De verzekering is door [gedaagde] op de juiste wijze opgezegd en [gedaagde] is niets meer aan Unigarant verschuldigd. Hij betwist dan ook de door Unigarant gevorderde kosten.
De beoordeling
6. Vast staat dat er tussen partijen een overeenkomst tot stand is gekomen met betrekking tot een annuleringsverzekering. In geschil is het antwoord op de vraag of voornoemde overeenkomst door [gedaagde] is opgezegd. De kantonrechter overweegt in dat kader als volgt.
7. [gedaagde] heeft gesteld dat de overeenkomst door hem bij brief van 16 augustus 2012 is opgezegd. Unigarant heeft evenwel betwist deze brief te hebben ontvangen. Ingevolge artikel 3:37 lid 3 BW is het in beginsel aan de verzender van een poststuk om aannemelijk te maken dat de geadresseerde dat stuk heeft ontvangen dan wel niet heeft ontvangen ten gevolge van een hem of haar toe te rekenen omstandigheid. Door [gedaagde] is in dat kader onvoldoende naar voren gebracht. Dit betekent dat aan dit verweer van[gedaagde] voorbij zal worden gegaan en in rechte niet vast staat dat de overeenkomst is opgezegd.
8. Voor zover [gedaagde] heeft willen betogen dat Unigarant haar rechten met betrekking tot onderhavige vordering heeft verwerkt door anderhalf jaar geen invorderingsmaatregelen te nemen, gaat de kantonrechter ook hieraan voorbij omdat het enkele stilzitten van een partij daarvoor onvoldoende is.
9. In het licht van het voorgaande komt de kantonrechter tot de conclusie dat de vordering in hoofdsom voor toewijzing gereed ligt.

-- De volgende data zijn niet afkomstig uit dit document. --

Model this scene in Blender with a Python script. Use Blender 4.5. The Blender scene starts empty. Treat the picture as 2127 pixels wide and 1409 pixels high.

Omdat [gedaagde] dit bedrag niet op tijd heeft betaald, is hij daarmee in verzuim en is hij de door Unigarant gevorderde wettelijke rente verschuldigd.
10. Het gevorderde bedrag ter zake buitengerechtelijke incassokosten komt overeen met het in het Besluit vergoeding voor buitengerechtelijke incassokosten daarvoor voorgeschreven tarief en zal worden toegewezen.
11. [gedaagde] zal, als de in het ongelijk gestelde partij, worden veroordeeld in de proceskosten.

BESLISSING

De kantonrechter:
veroordeelt [gedaagde] om tegen kwijting aan Unigarant te betalen € 111,46 vermeerderd met de wettelijke rente over € 71,46 vanaf 18 december 2012 tot de dag der algehele voldoening;
veroordeelt [gedaagde] tevens in de kosten van het geding, aan de zijde van Unigarant tot aan deze uitspraak vastgesteld op € 116,- aan griffierecht, € 95,43 aan explootkosten en € 60,- voor salaris van de gemachtigde;
verklaart dit vonnis uitvoerbaar bij voorraad.
Dit vonnis is gewezen door mr. C. van den Noort, kantonrechter, en op 1 april 2015 uitgesproken ter openbare terechtzitting in aanwezigheid van de griffier.